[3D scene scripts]

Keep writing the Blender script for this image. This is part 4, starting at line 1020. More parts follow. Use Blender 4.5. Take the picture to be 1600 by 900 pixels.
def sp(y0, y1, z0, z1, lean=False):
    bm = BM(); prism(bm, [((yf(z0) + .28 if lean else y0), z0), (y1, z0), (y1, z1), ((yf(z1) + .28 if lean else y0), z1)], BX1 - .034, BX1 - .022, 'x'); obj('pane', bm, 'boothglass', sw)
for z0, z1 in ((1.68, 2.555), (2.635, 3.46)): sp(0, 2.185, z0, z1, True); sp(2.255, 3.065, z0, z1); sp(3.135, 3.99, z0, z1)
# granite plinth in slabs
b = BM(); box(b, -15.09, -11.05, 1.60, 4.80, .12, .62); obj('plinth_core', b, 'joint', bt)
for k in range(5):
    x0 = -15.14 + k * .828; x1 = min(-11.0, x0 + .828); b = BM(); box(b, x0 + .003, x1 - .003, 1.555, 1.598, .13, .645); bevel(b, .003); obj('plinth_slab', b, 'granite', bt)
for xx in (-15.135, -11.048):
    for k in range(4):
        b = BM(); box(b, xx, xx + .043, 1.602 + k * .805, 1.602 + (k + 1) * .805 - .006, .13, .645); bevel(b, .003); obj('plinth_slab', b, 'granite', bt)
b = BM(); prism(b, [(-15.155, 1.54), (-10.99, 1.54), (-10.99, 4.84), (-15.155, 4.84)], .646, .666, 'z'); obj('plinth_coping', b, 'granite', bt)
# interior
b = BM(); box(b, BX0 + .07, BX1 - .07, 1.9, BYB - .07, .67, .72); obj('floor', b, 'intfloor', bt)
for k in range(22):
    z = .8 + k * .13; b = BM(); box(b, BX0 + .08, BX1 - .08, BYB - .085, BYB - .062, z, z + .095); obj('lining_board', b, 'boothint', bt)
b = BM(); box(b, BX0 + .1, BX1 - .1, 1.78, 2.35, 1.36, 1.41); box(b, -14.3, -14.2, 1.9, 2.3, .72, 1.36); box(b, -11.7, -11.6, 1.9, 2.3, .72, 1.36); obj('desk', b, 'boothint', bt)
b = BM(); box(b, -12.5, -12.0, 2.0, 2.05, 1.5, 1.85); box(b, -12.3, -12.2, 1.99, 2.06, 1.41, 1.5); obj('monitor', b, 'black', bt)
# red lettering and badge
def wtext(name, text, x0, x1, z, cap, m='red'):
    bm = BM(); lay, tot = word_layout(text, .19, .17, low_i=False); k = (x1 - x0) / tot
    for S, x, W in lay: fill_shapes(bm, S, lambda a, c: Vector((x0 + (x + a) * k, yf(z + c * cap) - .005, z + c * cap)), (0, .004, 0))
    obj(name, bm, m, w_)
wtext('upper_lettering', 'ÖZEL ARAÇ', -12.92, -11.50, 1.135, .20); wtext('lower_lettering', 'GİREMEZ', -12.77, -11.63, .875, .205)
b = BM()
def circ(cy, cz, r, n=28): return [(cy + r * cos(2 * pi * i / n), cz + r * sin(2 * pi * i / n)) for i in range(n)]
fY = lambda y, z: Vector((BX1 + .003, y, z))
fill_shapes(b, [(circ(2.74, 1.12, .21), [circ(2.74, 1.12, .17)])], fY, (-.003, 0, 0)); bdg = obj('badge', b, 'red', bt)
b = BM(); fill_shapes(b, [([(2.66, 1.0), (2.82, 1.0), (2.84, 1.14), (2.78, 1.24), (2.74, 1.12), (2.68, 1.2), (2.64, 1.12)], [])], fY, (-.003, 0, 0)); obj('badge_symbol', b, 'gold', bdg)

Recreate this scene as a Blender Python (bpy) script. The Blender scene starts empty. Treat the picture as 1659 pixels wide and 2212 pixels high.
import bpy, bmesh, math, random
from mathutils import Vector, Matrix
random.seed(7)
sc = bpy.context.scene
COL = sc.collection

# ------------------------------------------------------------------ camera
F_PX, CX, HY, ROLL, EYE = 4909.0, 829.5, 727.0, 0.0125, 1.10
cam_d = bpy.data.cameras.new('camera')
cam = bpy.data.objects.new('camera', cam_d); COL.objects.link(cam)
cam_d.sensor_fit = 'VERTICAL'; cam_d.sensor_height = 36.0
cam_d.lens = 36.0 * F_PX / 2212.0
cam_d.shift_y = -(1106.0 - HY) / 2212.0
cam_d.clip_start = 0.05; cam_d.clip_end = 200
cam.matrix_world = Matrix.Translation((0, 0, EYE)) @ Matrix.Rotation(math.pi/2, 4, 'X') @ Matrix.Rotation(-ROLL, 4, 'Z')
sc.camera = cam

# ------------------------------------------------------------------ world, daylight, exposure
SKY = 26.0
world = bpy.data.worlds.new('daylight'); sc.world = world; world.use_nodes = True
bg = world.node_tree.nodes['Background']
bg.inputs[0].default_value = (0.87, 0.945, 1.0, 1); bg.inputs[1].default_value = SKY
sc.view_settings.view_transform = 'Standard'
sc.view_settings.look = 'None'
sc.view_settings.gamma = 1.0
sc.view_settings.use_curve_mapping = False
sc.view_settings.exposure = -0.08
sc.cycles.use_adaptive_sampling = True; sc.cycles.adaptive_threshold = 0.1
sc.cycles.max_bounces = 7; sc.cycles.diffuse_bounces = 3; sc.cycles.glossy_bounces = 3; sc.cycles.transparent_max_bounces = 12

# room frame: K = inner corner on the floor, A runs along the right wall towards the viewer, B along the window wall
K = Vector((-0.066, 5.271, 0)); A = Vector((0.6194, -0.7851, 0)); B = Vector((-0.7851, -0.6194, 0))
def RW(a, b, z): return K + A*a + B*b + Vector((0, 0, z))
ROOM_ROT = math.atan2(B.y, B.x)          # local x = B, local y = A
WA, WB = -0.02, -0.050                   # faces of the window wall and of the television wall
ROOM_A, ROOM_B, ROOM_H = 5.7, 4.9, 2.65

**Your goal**
Taking the lines above, repeat exactly those from the line that contains "Recreate this scene" through the line that contains "sc.camera = cam", and both of those lines as well. Include nothing else.

**Task output**
Recreate this scene as a Blender Python (bpy) script. The Blender scene starts empty. Treat the picture as 1659 pixels wide and 2212 pixels high.
import bpy, bmesh, math, random
from mathutils import Vector, Matrix
random.seed(7)
sc = bpy.context.scene
COL = sc.collection

# ------------------------------------------------------------------ camera
F_PX, CX, HY, ROLL, EYE = 4909.0, 829.5, 727.0, 0.0125, 1.10
cam_d = bpy.data.cameras.new('camera')
cam = bpy.data.objects.new('camera', cam_d); COL.objects.link(cam)
cam_d.sensor_fit = 'VERTICAL'; cam_d.sensor_height = 36.0
cam_d.lens = 36.0 * F_PX / 2212.0
cam_d.shift_y = -(1106.0 - HY) / 2212.0
cam_d.clip_start = 0.05; cam_d.clip_end = 200
cam.matrix_world = Matrix.Translation((0, 0, EYE)) @ Matrix.Rotation(math.pi/2, 4, 'X') @ Matrix.Rotation(-ROLL, 4, 'Z')
sc.camera = cam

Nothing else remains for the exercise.